→ **Material**:
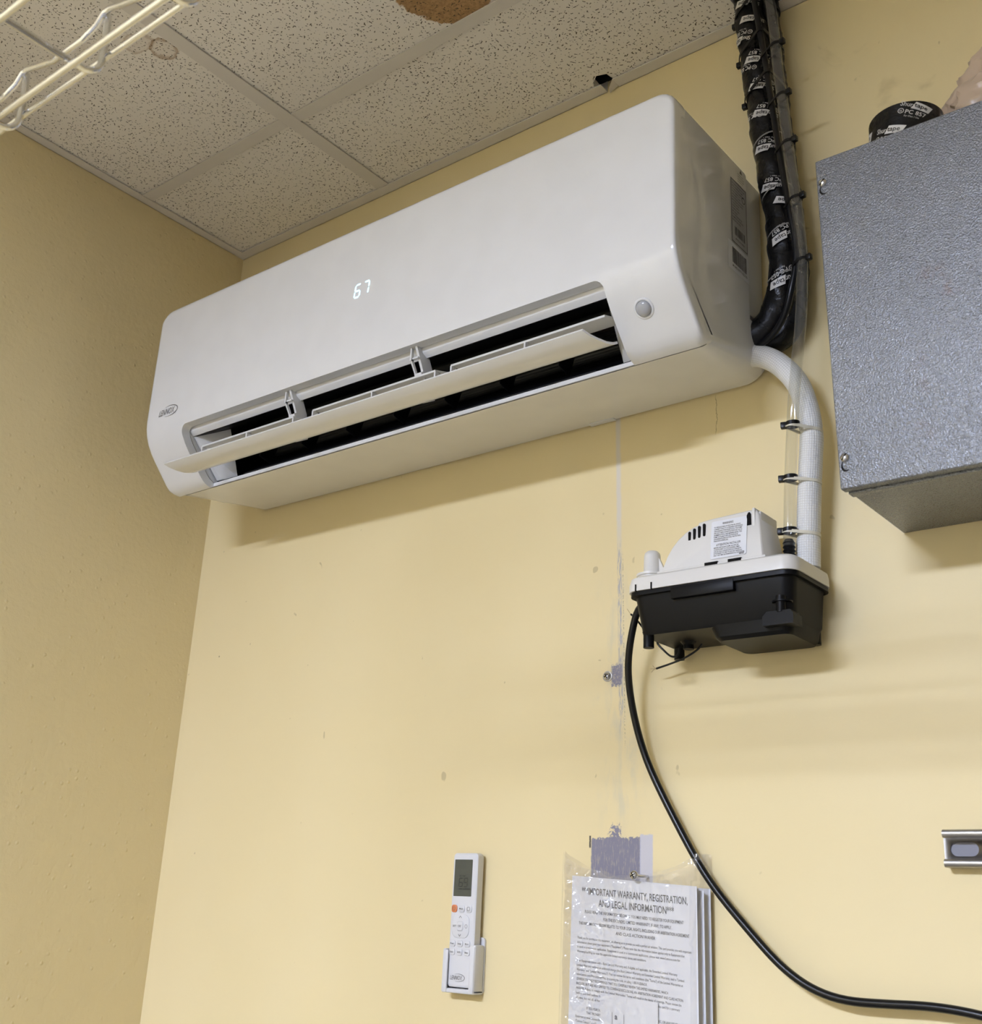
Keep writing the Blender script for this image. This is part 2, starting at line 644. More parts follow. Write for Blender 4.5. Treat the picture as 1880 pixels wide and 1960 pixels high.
def spline(pts, step=.006):
    """Catmull-Rom through pts"""
    P = [Vector(p) for p in pts]
    P = [P[0] * 2 - P[1]] + P + [P[-1] * 2 - P[-2]]
    out = []
    for i in range(1, len(P) - 2):
        n = max(2, int((P[i + 1] - P[i]).length / step))
        for k in range(n):
            t = k / n
            a, b, c, d = P[i - 1], P[i], P[i + 1], P[i + 2]
            out.append(.5 * ((2 * b) + (c - a) * t + (2 * a - 5 * b + 4 * c - d) * t * t + (3 * b - a - 3 * c + d) * t ** 3))
    out.append(P[-2])
    return out


def smooth_pts(pts, k=2):
    for _ in range(k):
        q = [pts[0]]
        for i in range(1, len(pts) - 1):
            q.append(pts[i - 1] * .25 + pts[i] * .5 + pts[i + 1] * .25)
        pts = q + [pts[-1]]
    return pts


def empty(name, loc, label, cat, group=None):
    o = bpy.data.objects.new(name, None)
    o.empty_display_size = .05
    o.location = loc
    COL.objects.link(o)
    return tag(o, label, cat, group)


def tag(o, label, cat, group=None):
    o['label'] = label
    o['category'] = cat
    if group:
        o['group'] = group
    return o


def struct(o, label=None):
    o['kind'] = 'structure'
    if label:
        o['label'] = label
    return o


def stuff(o):
    o['kind'] = 'stuff'
    return o


def boolean(target, cutter):
    md = target.modifiers.new('cut', 'BOOLEAN')
    md.operation = 'DIFFERENCE'
    md.solver = 'EXACT'
    md.object = cutter
    dg = bpy.context.evaluated_depsgraph_get()
    me = bpy.data.meshes.new_from_object(target.evaluated_get(dg))
    target.modifiers.clear()
    old = target.data
    target.data = me
    bpy.data.meshes.remove(old)


_tc = {}


def text2d(body, size=1.0, align='LEFT', bold=0.0, shear=0.0, sx=1.0, spacing=1.0, line=1.0):
    """flat glyph mesh -> (verts2d, faces)"""
    key = (body, align, bold, shear, spacing, line)
    if key not in _tc:
        cu = bpy.data.curves.new('t', 'FONT')
        cu.body = body
        cu.align_x = align
        cu.offset = bold
        cu.shear = shear
        cu.space_character = spacing
        cu.space_line = line
        cu.resolution_u = 2
        cu.fill_mode = 'FRONT'
        o = bpy.data.objects.new('t', cu)
        COL.objects.link(o)
        dg = bpy.context.evaluated_depsgraph_get()
        me = bpy.data.meshes.new_from_object(o.evaluated_get(dg))
        _tc[key] = ([(v.co.x, v.co.y) for v in me.vertices], [tuple(p.vertices) for p in me.polygons])
        bpy.data.meshes.remove(me)
        bpy.data.objects.remove(o)
        bpy.data.curves.remove(cu)
    vs, fs = _tc[key]
    return [(a * size * sx, b * size) for a, b in vs], fs


def add_text(mb, body, fn, size, u0=0.0, v0=0.0, fit=None, **kw):
    """fn maps (u,v) to 3D; optional fit=(width) squeezes the line to a width"""
    vs, fs = text2d(body, size, **kw)
    if fit and vs:
        wd = max(p[0] for p in vs) - min(p[0] for p in vs)
        if wd > 1e-9:
            vs = [(a * fit / wd, b) for a, b in vs]
    b = len(mb.v)
    mb.v += [tuple(fn(u0 + a, v0 + c)) for a, c in vs]
    mb.f += [tuple(b + i for i in f) for f in fs]


def add_shape(mb, pts, fn):
    mb.poly([fn(a, b) for a, b in pts])


def add_ring(mb, fn, cu, cv, rx, ry, w0, a0=0, a1=360, n=24, w1=None):
    """elliptical arc stroke, width w0 -> w1 -> w0"""
    w1 = w0 if w1 is None else w1
    rows = []
    for i in range(n + 1):
        t = i / n
        a = math.radians(a0 + (a1 - a0) * t)
        ww = w0 + (w1 - w0) * math.sin(PI * t)
        c, s = math.cos(a), math.sin(a)
        rows.append([fn(cu + (rx - ww / 2) * c, cv + (ry - ww / 2) * s), fn(cu + (rx + ww / 2) * c, cv + (ry + ww / 2) * s)])
    mb.grid(rows)


def rrect(x0, x1, z0, z1, r, n=5):
    pts = []
    for cx, cz, a0 in ((x1 - r, z1 - r, 0), (x0 + r, z1 - r, 90), (x0 + r, z0 + r, 180), (x1 - r, z0 + r, 270)):
        for i in range(n + 1):
            a = math.radians(a0 + 90 * i / n)
            pts.append((cx + r * math.cos(a), cz + r * math.sin(a)))
    return pts


# ================================================================== THE ROOM
X1, Y1 = 3.60, -5.20
def slab(name, x0, x1, y0, y1, z0, z1, mat, label=None):
    return struct(MB().box(x0, x1, y0, y1, z0, z1).build(name, mat, smooth=0), label)

wbm = MB()
gx, gz = (-.1, .985, 1.165, X1 + .1), (0, 1.30, 2.30, 2.762, 3.1)
wbm.grid([[(x, 0, z) for x in gx] for z in gz])
wbm.grid([[(x, .1, z) for x in gx] for z in gz])
wb = wbm.build('wall_back', M['wall_back'], None, 0)
wb.data.materials.append(M['wall_seam'])
wb.data.materials.append(M['deck'])
for f_ in wb.data.polygons:
    if .985 < f_.center.x < 1.165 and 1.3 < f_.center.z < 2.3:
        f_.material_index = 1
    if f_.center.z > 2.762:
        f_.material_index = 2  # wall above the tiles coloured near-black to stand for the unlit plenum
struct(wb, 'yellow painted wall with a patched vertical seam')
slab('wall_left', -.1, 0, Y1, 0, 0, 3.1, M['wall_side'], 'plain stippled yellow wall left of the air conditioner')
slab('wall_right', X1, X1 + .1, Y1, 0, 0, 3.1, M['wall_plain'])
slab('wall_front', -.1, X1 + .1, Y1 - .1, Y1, 0, 3.1, M['wall_plain'])
slab('floor', -.1, X1 + .1, Y1 - .1, .1, -.1, 0, M['floor'])

ceiling = slab('ceiling', -.1, X1 + .1, Y1 - .1, .1, 3.0, 3.1, M['deck'], 'suspended tile ceiling with a steel grid')
TX = [0.474, 1.693, 2.912]
TY = [-.282 - .61 * i for i in range(9)]
xs = [0.0] + TX + [X1]
ys = [0.0] + TY + [Y1]
TR = (.474, 1.693, TY[5], TY[6])          # bay of the troffer: y -3.33 .. -3.94
# tiles, resting on the grid flanges
PIPE_HOLE = (1.275, 1.43)
def tile(x0, x1, y0, y1):
    m = MB().box(x0, x1, y0, y1, H + .0025, H + .018)
    o = m.build('ceiling_tile', M['tile'] if (x0 < 1.7 and y0 > -1.6) else M['tile_plain'], ceiling, 0)
    return o
for i in range(len(xs) - 1):
    for j in range(len(ys) - 1):
        if abs(xs[i] - TR[0]) < .01 and abs(ys[j] - TR[2]) < .01:
            continue
        a0, a1, b1, b0 = xs[i] + .004, xs[i + 1] - .004, ys[j] - .004, ys[j + 1] + .004
        if i == 1 and j == 0:
            # notched around the pipes: L of two rectangles around the hole, one closed mesh
            p = [(a0, b0), (a1, b0), (a1, b1), (1.470, b1), (1.470, -.088), (1.301, -.088), (1.301, b1), (1.046, b1), (1.040, -.038), (1.022, -.044), (1.006, -.030), (1.004, b1), (a0, b1)]
            MB().prism(p, 'z', H + .0025, H + .018).build('ceiling_tile', M['tile'], ceiling, 0)
        else:
            tile(a0, a1, b0, b1)
# grid: inverted tees
def tee(name, x0, x1, y0, y1, along):
    m = MB()
    m.box(x0, x1, y0, y1, H - .0012, H + .0008)
    if along == 'y':
        c = (x0 + x1) / 2
        m.box(c - .001, c + .001, y0, y1, H + .0008, H + .035)
    else:
        c = (y0 + y1) / 2
        m.box(x0, x1, c - .001, c + .001, H + .0008, H + .035)
    m.build(name, M['tee'], ceiling, 0)
for x in TX:
    tee('main_tee', x - .0155, x + .0155, Y1 + .024, -.0240, 'y')
for i in range(len(xs) - 1):
    for k, y in enumerate(TY):
        dy = .003 if (i == 0 and k == 0) else 0
        tee('cross_tee', xs[i] + (.0157 if i else .0225), xs[i + 1] - .0157 if i < 3 else X1 - .0225, y - .0125 - dy, y + .0125 - dy, 'x')
# wall angles
def angle(pts_flange, pts_leg):
    m = MB()
    m.box(*pts_flange)
    m.box(*pts_leg)
    m.build('wall_angle', M['tee'], ceiling, 0)
for a, b in ((0.0, 1.018), (1.043, X1)):
    angle((a, b, -.0235, 0, H - .0015, H + .0005), (a, b, -.0012, 0, H - .0015, H + .022))
angle((0, .022, Y1, -.0235, H - .0015, H + .0005), (0, .0012, Y1, -.0235, H - .0015, H + .022))
angle((X1 - .022, X1, Y1, -.0235, H - .0015, H + .0005), (X1 - .0012, X1, Y1, -.0235, H - .0015, H + .022))
angle((.022, X1 - .022, Y1, Y1 + .0235, H - .0015, H + .0005), (.022, X1 - .022, Y1, Y1 + .0012, H - .0015, H + .022))
# torn flange bent down at the gap
m = MB()
fl = [(1.043, -.0235), (1.043, -.002), (1.026, -.004), (1.030, -.014)]
m.loft([[(q[0], q[1], H - (1.043 - q[0]) * .55) for q in fl], [(q[0], q[1], H + .0008 - (1.043 - q[0]) * .55) for q in fl]])
m.build('bent_flange', M['tee'], ceiling, 0)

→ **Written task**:
Every line from the top of the material above through the line with "return tag(o, label, cat, group)" should be duplicated exactly, please; leave out the pictures.

→ **The completed task**:
Keep writing the Blender script for this image. This is part 2, starting at line 644. More parts follow. Write for Blender 4.5. Treat the picture as 1880 pixels wide and 1960 pixels high.
def spline(pts, step=.006):
    """Catmull-Rom through pts"""
    P = [Vector(p) for p in pts]
    P = [P[0] * 2 - P[1]] + P + [P[-1] * 2 - P[-2]]
    out = []
    for i in range(1, len(P) - 2):
        n = max(2, int((P[i + 1] - P[i]).length / step))
        for k in range(n):
            t = k / n
            a, b, c, d = P[i - 1], P[i], P[i + 1], P[i + 2]
            out.append(.5 * ((2 * b) + (c - a) * t + (2 * a - 5 * b + 4 * c - d) * t * t + (3 * b - a - 3 * c + d) * t ** 3))
    out.append(P[-2])
    return out


def smooth_pts(pts, k=2):
    for _ in range(k):
        q = [pts[0]]
        for i in range(1, len(pts) - 1):
            q.append(pts[i - 1] * .25 + pts[i] * .5 + pts[i + 1] * .25)
        pts = q + [pts[-1]]
    return pts


def empty(name, loc, label, cat, group=None):
    o = bpy.data.objects.new(name, None)
    o.empty_display_size = .05
    o.location = loc
    COL.objects.link(o)
    return tag(o, label, cat, group)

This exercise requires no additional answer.